According to Rule No.35 of M.S.C.S. Rules, no society can incure a borrowing liability exceeding ten times the total amount of paid up capital, accumulated reserve fund, and building fund minus accumulated losses. Borrowings in excess of this limit require the previous sanction from Registrar.

In case of Central Banks, Urban Banks and producers societies, this limit is twelve times the share capital.

Liabilities incurred by way of borrowings and deposits in excess of this limit shall not be utilised in the business of the society, but shall be invested in Government securities or be deposited with the Central/State Co-operative Banks.

Section 43 of the Act states that a society shall receive deposits and loans from members and other persons, only to such an extent, and under such conditions as may be prescribed or specified by the bye-laws of society. The Registrar may impose some conditions if considered necessary.

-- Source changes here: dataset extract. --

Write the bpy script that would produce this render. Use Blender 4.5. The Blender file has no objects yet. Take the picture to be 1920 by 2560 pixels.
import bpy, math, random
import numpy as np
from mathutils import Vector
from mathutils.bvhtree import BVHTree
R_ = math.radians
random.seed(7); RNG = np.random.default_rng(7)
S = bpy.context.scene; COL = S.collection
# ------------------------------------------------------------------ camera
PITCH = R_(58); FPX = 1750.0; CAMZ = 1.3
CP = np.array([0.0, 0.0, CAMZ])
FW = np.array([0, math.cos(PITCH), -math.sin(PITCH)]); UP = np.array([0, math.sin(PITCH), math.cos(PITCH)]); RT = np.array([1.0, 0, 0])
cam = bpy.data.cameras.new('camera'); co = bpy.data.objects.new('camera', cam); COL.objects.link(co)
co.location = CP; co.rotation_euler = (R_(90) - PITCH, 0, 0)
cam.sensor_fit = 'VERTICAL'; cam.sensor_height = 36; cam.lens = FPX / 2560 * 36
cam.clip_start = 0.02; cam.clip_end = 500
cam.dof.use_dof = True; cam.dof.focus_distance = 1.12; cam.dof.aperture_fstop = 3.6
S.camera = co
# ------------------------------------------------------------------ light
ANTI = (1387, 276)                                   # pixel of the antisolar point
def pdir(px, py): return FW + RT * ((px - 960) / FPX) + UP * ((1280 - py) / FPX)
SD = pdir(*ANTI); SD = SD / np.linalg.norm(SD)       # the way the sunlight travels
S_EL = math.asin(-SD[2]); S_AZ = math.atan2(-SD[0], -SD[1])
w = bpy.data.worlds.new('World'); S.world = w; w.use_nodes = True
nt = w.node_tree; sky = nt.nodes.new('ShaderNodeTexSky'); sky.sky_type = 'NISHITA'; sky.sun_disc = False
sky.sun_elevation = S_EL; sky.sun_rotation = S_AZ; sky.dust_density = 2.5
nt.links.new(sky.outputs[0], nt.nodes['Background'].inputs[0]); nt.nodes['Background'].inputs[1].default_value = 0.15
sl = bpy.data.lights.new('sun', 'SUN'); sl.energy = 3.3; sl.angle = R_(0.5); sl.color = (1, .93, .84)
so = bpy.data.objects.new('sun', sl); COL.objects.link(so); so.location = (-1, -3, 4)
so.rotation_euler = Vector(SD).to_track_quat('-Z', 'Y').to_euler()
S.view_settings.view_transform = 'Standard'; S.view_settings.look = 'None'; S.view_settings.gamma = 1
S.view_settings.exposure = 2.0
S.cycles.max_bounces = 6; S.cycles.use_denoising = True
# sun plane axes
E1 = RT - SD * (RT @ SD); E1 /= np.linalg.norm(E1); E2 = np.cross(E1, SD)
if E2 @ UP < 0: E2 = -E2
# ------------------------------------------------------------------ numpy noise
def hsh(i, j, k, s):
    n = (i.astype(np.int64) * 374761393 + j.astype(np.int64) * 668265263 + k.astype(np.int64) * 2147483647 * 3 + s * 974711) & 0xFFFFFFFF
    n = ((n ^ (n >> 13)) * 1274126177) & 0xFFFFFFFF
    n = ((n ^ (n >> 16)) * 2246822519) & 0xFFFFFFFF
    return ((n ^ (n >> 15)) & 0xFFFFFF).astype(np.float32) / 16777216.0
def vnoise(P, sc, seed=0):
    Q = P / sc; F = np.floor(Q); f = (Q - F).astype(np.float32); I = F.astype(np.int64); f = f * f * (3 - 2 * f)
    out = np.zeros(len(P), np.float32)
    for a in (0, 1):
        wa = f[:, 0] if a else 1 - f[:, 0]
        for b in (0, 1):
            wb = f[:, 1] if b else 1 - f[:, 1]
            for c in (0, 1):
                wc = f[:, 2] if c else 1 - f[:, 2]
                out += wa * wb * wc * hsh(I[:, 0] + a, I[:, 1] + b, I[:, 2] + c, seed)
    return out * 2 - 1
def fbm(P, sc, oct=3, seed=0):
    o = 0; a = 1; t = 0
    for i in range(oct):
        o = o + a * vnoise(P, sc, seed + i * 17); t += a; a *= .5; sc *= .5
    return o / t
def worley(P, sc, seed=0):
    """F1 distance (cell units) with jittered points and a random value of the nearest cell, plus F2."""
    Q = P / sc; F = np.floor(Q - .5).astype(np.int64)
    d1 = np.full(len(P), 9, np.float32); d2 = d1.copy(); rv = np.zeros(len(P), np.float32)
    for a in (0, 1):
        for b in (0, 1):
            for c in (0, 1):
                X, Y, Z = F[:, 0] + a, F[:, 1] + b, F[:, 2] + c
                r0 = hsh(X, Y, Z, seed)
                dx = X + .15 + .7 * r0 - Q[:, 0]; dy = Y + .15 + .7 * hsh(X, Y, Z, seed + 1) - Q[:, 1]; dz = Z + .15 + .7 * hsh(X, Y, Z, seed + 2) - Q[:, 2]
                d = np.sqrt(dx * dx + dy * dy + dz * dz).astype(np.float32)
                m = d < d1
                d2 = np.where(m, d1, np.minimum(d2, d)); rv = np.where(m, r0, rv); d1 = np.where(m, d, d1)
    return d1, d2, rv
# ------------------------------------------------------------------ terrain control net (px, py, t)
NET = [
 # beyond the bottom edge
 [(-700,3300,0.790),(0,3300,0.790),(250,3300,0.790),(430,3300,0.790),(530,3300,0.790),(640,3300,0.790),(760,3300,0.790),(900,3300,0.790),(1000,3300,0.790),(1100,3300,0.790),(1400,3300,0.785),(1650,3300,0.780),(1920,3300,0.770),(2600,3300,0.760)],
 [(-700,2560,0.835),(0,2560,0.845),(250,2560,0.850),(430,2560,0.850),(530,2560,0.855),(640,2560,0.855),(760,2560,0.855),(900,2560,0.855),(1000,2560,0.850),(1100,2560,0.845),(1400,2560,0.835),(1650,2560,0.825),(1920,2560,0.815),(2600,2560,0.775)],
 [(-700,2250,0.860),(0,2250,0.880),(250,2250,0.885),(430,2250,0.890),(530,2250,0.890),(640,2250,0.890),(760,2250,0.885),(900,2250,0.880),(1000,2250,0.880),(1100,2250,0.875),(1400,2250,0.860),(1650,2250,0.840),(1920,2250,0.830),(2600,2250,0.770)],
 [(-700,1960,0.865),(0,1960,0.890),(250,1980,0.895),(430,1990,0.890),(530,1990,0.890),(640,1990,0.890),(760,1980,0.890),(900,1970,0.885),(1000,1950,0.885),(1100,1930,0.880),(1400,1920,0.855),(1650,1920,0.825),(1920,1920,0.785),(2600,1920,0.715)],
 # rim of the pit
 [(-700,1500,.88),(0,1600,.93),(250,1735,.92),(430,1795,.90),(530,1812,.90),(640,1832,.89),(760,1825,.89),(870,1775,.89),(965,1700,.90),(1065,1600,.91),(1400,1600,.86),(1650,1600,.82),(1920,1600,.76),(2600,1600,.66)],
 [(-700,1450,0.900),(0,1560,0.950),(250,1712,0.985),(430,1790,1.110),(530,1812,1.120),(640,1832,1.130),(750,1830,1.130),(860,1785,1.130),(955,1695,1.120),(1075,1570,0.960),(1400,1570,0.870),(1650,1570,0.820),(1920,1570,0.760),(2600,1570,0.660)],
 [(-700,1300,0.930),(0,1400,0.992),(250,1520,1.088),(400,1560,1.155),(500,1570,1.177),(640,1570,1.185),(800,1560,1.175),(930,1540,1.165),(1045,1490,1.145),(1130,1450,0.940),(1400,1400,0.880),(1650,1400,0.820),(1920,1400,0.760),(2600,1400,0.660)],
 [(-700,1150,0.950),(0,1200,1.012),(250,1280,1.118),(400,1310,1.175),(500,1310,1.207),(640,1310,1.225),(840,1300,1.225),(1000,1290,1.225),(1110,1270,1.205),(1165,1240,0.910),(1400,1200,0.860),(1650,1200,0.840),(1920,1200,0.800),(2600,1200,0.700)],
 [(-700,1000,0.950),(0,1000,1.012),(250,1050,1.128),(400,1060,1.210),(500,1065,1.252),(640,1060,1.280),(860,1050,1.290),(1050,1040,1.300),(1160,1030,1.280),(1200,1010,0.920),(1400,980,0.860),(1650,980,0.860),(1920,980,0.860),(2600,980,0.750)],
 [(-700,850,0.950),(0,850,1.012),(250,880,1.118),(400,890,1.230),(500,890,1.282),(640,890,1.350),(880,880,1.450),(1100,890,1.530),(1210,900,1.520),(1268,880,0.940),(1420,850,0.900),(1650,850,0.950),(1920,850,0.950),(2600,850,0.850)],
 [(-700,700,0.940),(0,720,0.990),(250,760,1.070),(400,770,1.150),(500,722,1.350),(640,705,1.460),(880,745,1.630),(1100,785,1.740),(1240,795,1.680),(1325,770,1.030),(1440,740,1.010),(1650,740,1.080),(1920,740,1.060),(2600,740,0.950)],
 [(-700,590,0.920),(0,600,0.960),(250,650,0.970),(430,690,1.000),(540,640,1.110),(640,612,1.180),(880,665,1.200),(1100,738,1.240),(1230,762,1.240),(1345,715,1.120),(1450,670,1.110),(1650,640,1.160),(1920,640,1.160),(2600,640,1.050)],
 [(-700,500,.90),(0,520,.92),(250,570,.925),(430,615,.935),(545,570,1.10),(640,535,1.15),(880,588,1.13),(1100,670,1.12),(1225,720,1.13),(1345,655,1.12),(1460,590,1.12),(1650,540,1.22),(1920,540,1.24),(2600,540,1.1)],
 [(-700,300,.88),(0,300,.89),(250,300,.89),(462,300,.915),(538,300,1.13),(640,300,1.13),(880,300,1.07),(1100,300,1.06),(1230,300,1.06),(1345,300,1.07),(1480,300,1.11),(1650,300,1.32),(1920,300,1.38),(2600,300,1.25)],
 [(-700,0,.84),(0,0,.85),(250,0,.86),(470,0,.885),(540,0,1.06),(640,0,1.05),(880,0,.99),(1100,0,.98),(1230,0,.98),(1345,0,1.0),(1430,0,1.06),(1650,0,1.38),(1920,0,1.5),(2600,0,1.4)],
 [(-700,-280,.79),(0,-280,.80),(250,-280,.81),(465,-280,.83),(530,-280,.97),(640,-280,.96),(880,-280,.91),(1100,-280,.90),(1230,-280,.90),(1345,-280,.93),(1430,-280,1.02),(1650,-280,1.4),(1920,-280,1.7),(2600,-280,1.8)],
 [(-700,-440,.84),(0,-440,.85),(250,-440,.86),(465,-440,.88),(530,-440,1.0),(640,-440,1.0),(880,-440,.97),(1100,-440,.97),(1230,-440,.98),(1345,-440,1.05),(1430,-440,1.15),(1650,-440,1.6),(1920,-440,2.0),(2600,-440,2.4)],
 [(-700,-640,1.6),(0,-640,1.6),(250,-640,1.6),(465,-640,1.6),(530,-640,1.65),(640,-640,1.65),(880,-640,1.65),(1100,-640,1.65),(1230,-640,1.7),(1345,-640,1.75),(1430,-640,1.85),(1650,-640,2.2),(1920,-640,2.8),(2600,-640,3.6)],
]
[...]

According to Rule No. 43 of M.S.C.S.  Rules, every applying for a loan from society shall be required to hold proportionate shares as may be required by the bye-laws of the society.

A society whose objects do not include grant of loan or financial assistance to its members shall not grant loans to its members without the sanction from the Registrar. (Rule No. 44(1)). According to Rule No. 44(2) a Consumer Society may sell goods on credit to its members and other customers up to the deposit accepted from its members.

In case of loans given by the society to the depositors on the security of his fixed deposit with the Society, the amount of loan shall not exceed 90% of the deposit amount, and the period for such loan shall not exceed the date of maturity of deposit.

Writing off of Bad Debts and Losses:

According to Rule No.49 no bad debts or losses shall be written off without the sanction of General Body. All debts which are found irrecoverable and are certified as Bad Debts, by the auditor appointed U/S 81, shall be written off, first against bad debt fund, and the balance if any, may be written off against the Reserve Fund and the share capital of the Society. An approval from Registrar is necessary before writing off the Bad Debts.